What’s ANIPANG, and why is it so hot in South Korea
2012년 10월 09일

Have you heard about ANIPANG? What about HEXA? Zookeepr? Bubble Shooter? If you’ve not played one of these I’m sure you’ve at least come across them. ANIPANG is the latest mobile-based, HEXA style puzzle game craze to hit South Korea. The simple objective of blowing up as many lines of animated characters as possible may strike you as a tired re-hash of many other similar social games. But it has been a phenomenal hit. In fact, currently it is South Korean’s favorite leisure activity, with 18 million smart-phone downloads and 7 million daily users (Sundaytoz Corporation - ANIPANG’s developer data).

Before looking into ANIPANG’s secret, I want to mention Nudge, a book that states: “sensible ‘choice architecture’ can successfully nudge people towards the best decisions, by understanding behavior.” It highlights that People follow ‘architecture’, rather than making conscious behavioral choices. ANIPANG has leveraged this sensible choice architecture.

The game is played on the KAKAOTALK Platform, a free SMS application with 60 million users, and encourages users to invite contacts.

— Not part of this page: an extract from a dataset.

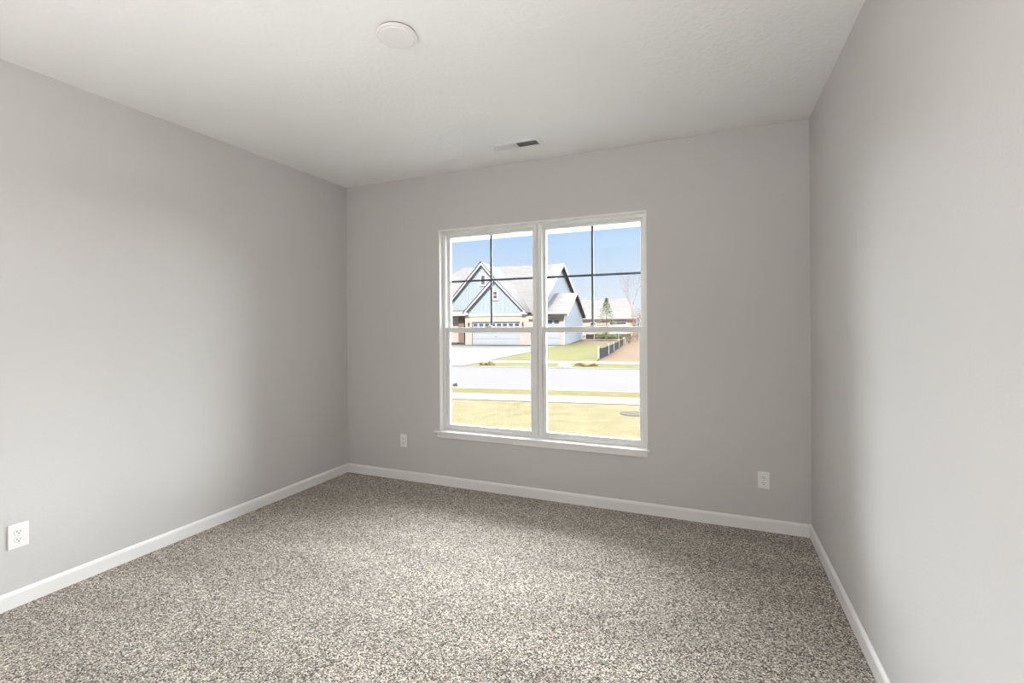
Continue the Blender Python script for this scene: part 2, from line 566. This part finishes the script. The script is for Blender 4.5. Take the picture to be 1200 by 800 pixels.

And this naturally leads invitees to hit the ‘Free Download’ button. This is a fairly typical social game architecture, but what has triggered the phenomenally high numbers of downloads and what keeps users coming back for more? Fun, Graphics and Character are of course important, but a blockbuster needs more than that, and ANIPANG has it all.

Firstly, setting play limits. After five 60 second plays, you need to invite friends in a Multi-level marketing strategy, or purchase items. Non-users receive invitations from Kakao contacts, including close friends, acquaintances and colleagues.

Second, user generated social competition, through weekly score comparisons with Kakao contacts, stimulates a fun competitive spirit. ANIPANG ensures that users keep playing, inviting, and competing, with this simple, sensible architecture.

Finally; social games are a vehicle for strengthening online and offline relationships. The most important factor in ANIPANG’s success is that it encourages users to engage in fun communication with friends and contacts.

Many play ANIPANG to compete, or just to pass the time. But this game has affected our life style. It offers users an excuse to say ‘let’s hang out’, even with people we may not know well, or have lost contact with. I don’t know whether the developers of ANIPANG intended their game to have this level of social impact, but it has enabled a new level of connectivity, through fun competition. And this is why ANIPANG is so hot in South Korea.